Menurut Huda, hal ini bertolak belakang dengan pola tahun-tahun sebelumnya, di mana kuartal dengan momen Ramadan-Lebaran selalu mencatatkan pertumbuhan tertinggi.
Huda menilai pertumbuhan industri pengolahan tidak sejalan dengan indikator manufaktur dimana industri pengolahan tumbuh 5,68 persen pada kuartal II 2025, jauh lebih tinggi dibandingkan kuartal sebelumnya dan angka ini tidak selaras dengan data Purchasing Managers’ Index (PMI) manufaktur Indonesia yang berada di bawah 50 selama periode April–Juni 2025.
"Artinya perusahaan tidak melakukan ekspansi (tambahan produksi) secara signifikan. Selain itu, kondisi industri manufaktur juga tengah memburuk, dengan salah satu leading indikatornya adalah jumlah PHK yang meningkat 32 persen (YoY) selama periode Januari-Juni," ujarnya.
Huda menambahkan, konsumsi rumah tangga hanya tumbuh 4,96 persen pada kuartal II 2025, atau hampir stagnan dibandingkan kuartal I sebesar 4,95 persen.
Konsumsi rumah tangga menyumbang sekitar 50 persen dari Produk Domestik Bruto (PDB) dan tidak ada momen signifikan yang dapat menjelaskan lonjakan konsumsi ini.
"Konsumsi rumah tangga (RT) hanya tumbuh 4,96 persen.
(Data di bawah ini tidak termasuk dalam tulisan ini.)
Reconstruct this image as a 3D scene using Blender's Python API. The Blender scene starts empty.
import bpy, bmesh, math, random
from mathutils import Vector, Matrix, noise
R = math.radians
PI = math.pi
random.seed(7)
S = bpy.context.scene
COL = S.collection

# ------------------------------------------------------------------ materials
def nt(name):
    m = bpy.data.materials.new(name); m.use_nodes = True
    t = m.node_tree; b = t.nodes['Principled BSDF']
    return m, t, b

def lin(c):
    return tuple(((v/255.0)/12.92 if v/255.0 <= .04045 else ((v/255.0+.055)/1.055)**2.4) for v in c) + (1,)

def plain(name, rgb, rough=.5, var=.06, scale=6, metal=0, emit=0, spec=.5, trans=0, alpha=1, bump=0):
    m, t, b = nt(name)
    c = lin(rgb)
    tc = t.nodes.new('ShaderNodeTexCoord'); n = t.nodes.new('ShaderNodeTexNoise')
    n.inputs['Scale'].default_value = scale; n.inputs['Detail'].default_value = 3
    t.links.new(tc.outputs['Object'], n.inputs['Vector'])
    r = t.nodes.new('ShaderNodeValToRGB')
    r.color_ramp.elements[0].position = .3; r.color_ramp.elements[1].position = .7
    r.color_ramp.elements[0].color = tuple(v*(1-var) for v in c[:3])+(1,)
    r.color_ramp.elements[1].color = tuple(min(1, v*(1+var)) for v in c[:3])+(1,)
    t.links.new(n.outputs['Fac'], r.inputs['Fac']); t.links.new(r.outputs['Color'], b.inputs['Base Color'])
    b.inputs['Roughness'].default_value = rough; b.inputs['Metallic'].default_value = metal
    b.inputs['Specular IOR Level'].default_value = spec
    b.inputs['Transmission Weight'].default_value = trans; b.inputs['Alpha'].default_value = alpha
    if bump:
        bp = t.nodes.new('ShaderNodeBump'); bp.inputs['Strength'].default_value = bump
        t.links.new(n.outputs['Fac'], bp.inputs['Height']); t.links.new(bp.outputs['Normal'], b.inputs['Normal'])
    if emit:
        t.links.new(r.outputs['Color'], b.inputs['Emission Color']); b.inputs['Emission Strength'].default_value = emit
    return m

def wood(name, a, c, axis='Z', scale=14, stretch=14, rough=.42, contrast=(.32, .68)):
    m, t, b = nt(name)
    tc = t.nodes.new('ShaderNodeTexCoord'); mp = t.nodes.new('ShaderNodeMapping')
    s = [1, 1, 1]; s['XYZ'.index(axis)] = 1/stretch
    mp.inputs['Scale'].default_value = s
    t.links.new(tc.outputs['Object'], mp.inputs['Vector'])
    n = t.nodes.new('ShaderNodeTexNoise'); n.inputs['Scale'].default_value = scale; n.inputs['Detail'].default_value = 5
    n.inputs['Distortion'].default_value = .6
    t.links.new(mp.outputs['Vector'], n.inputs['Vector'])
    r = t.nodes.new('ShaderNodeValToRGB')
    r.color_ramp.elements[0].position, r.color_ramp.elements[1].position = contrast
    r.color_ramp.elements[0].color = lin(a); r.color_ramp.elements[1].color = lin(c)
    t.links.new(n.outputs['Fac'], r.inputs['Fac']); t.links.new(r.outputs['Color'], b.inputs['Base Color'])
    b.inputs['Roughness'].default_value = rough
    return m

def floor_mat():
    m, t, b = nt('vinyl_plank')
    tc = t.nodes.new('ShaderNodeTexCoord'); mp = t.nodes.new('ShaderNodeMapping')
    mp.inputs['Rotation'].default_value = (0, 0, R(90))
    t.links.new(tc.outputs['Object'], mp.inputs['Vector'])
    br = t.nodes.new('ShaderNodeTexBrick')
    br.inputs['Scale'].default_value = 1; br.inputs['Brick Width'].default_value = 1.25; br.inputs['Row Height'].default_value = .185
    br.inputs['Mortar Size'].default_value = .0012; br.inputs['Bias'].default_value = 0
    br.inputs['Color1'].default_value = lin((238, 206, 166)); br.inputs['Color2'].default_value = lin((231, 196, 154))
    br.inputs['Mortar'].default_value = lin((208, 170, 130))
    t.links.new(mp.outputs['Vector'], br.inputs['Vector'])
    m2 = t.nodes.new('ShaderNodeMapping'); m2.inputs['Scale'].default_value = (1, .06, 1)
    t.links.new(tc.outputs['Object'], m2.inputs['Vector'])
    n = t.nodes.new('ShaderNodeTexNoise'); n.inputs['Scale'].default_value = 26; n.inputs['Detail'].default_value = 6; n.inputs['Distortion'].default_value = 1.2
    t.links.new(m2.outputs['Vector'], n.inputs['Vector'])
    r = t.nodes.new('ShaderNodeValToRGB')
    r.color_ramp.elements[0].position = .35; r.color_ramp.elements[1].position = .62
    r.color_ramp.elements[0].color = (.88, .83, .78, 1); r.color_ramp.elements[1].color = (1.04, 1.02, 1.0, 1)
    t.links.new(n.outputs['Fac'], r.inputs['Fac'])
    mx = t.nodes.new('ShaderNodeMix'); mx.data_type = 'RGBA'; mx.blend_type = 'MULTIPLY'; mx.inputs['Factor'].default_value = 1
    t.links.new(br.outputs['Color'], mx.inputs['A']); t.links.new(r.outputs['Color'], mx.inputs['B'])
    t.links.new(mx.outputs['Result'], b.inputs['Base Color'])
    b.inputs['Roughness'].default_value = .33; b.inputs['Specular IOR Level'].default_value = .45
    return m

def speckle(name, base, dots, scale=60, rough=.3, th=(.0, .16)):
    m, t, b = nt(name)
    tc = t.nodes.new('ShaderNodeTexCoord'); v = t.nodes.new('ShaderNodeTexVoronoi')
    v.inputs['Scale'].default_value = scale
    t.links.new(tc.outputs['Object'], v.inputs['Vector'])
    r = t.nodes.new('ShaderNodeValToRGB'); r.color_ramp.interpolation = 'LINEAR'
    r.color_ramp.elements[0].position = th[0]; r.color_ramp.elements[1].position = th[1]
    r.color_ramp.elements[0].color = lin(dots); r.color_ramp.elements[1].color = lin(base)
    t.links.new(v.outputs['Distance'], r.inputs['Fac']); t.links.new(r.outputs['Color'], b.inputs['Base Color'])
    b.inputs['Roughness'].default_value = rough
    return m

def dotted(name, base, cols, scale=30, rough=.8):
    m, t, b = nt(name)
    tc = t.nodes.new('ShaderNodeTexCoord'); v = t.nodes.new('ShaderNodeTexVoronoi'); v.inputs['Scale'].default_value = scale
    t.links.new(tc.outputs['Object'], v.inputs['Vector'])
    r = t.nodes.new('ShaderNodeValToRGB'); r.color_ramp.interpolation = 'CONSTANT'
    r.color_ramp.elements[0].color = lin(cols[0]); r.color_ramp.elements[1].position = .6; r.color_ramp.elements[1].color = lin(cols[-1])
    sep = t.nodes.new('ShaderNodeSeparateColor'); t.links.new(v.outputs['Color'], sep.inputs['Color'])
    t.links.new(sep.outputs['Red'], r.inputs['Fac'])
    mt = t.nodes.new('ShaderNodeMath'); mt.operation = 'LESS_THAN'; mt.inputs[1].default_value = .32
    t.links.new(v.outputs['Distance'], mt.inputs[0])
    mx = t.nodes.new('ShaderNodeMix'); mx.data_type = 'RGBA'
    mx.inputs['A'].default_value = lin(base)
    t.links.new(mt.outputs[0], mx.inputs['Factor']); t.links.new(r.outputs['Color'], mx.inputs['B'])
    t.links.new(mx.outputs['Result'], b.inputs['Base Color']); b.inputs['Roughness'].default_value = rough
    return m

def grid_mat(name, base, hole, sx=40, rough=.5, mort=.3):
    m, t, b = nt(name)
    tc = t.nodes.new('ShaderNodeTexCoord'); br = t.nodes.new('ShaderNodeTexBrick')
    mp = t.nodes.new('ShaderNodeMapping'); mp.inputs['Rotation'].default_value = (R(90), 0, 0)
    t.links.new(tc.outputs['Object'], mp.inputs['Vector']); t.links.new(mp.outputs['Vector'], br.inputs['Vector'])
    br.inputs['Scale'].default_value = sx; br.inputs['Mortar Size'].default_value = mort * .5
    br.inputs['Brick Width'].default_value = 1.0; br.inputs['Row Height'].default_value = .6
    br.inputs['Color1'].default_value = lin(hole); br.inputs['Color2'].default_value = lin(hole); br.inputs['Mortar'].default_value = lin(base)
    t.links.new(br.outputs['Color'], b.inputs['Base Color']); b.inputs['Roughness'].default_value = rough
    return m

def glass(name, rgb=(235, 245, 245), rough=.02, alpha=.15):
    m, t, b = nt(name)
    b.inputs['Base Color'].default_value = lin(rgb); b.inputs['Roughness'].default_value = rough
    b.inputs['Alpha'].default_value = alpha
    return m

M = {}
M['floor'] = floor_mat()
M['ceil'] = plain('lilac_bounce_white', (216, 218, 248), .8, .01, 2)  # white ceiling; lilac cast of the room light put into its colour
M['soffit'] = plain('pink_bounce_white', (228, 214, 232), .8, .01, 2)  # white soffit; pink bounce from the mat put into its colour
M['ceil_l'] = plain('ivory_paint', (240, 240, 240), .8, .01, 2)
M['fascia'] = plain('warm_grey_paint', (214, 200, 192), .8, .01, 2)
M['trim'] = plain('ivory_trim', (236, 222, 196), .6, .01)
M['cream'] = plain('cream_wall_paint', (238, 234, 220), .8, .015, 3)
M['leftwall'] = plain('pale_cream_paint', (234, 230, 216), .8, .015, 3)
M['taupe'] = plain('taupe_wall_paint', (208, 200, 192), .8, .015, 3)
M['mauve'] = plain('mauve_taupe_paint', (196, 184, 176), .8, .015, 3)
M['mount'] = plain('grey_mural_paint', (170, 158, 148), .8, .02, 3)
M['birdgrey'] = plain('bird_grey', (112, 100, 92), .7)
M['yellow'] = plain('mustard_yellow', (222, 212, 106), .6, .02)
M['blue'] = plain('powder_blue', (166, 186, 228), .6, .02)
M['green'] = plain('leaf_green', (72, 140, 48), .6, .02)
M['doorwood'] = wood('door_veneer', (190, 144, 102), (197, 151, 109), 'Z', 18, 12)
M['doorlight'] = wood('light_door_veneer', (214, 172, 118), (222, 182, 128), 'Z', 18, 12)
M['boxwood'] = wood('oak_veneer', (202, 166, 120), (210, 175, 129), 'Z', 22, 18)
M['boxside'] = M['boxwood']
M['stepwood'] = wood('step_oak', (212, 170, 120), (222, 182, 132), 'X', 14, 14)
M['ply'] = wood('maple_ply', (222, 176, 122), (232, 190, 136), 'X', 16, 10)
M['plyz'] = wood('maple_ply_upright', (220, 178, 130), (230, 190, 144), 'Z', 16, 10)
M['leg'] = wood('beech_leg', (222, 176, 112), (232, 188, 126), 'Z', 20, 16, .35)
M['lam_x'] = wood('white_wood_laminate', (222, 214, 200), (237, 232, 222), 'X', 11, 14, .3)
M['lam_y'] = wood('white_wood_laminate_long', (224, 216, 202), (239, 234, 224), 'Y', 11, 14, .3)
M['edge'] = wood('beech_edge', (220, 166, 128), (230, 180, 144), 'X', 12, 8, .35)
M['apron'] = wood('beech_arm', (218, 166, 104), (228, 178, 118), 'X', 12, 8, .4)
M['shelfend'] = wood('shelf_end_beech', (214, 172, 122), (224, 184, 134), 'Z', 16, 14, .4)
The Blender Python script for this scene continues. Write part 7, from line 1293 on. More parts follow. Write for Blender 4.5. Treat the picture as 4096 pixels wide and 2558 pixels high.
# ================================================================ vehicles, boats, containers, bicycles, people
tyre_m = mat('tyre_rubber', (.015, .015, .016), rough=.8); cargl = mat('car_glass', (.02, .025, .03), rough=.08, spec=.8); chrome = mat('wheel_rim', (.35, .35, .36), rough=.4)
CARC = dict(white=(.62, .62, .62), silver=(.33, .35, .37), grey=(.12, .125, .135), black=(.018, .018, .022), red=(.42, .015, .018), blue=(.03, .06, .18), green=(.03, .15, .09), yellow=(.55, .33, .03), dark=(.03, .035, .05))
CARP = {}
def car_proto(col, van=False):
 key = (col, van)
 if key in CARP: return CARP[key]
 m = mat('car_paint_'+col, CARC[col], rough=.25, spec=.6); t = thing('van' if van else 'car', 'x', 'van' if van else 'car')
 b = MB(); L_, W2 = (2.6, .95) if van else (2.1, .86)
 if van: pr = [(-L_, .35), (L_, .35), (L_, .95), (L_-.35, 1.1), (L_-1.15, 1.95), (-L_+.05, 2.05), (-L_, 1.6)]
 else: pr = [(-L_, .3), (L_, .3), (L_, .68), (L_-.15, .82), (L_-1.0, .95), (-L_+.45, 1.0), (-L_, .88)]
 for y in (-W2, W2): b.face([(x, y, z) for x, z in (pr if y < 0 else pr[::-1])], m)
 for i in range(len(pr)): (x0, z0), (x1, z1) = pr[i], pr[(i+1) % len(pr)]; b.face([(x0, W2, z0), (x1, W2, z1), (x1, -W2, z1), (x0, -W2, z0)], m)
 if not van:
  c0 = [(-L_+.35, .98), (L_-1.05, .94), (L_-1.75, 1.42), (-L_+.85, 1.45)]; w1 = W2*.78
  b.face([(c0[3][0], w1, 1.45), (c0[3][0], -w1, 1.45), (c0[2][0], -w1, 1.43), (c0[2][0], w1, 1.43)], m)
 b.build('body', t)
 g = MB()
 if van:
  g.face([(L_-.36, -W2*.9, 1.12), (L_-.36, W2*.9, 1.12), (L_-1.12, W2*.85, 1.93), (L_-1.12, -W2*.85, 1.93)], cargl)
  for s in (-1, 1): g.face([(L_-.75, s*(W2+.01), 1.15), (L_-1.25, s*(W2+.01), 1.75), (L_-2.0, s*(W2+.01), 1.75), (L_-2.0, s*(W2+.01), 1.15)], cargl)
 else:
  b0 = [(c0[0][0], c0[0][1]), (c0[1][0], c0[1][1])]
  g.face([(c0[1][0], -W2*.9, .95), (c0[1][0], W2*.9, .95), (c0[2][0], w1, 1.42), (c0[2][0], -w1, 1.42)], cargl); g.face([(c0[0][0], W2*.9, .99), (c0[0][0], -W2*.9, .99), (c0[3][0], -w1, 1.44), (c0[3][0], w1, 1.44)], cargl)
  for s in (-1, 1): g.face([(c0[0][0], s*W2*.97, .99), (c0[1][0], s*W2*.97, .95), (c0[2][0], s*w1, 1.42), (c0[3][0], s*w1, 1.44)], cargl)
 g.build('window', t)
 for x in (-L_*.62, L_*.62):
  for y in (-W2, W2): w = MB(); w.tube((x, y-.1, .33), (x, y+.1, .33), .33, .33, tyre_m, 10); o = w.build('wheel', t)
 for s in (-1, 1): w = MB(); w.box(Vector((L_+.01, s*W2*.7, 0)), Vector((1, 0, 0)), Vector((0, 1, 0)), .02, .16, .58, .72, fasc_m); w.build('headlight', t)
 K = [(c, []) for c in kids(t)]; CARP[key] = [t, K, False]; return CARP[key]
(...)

Dengan sumbangkan mencapai 50 persen dari PDB, nampak janggal karena pertumbuhan konsumsi RT triwulan I 2025 hanya 4,95 persen tapi pertumbuhan ekonomi di angka 4,87 persen. Tidak ada momen yang membuat peningkatan konsumsi rumah tangga meningkat tajam," tuturnya.
Lebih lanjut, Huda menambahkan, Indeks Keyakinan Konsumen (IKK) justru menurun dari 121,1 pada Maret menjadi 117,8 pada Juni 2025.
Sementara itu, meski Pembentukan Modal Tetap Bruto (PMTB) meningkat 6,99 persen, hal ini juga tidak sejalan dengan tren PMI manufaktur yang tetap berada di bawah batas ekspansi.
Huda menegaskan, ketidaksinkronan antara data pertumbuhan ekonomi dengan berbagai indikator utama (leading indicators) membuat dirinya meragukan keakuratan data yang dirilis oleh Badan Pusat Statistik (BPS).
"BPS harusnya menjadi badan yang mengedepankan informasi data yang akurat tanpa ada intervensi pemerintah. BPS harus menjelaskan secara detail metodologi yang digunakan, termasuk indeks untuk menarik angka nilai tambah bruto sektoral dan juga pengeluaran," tegasnya.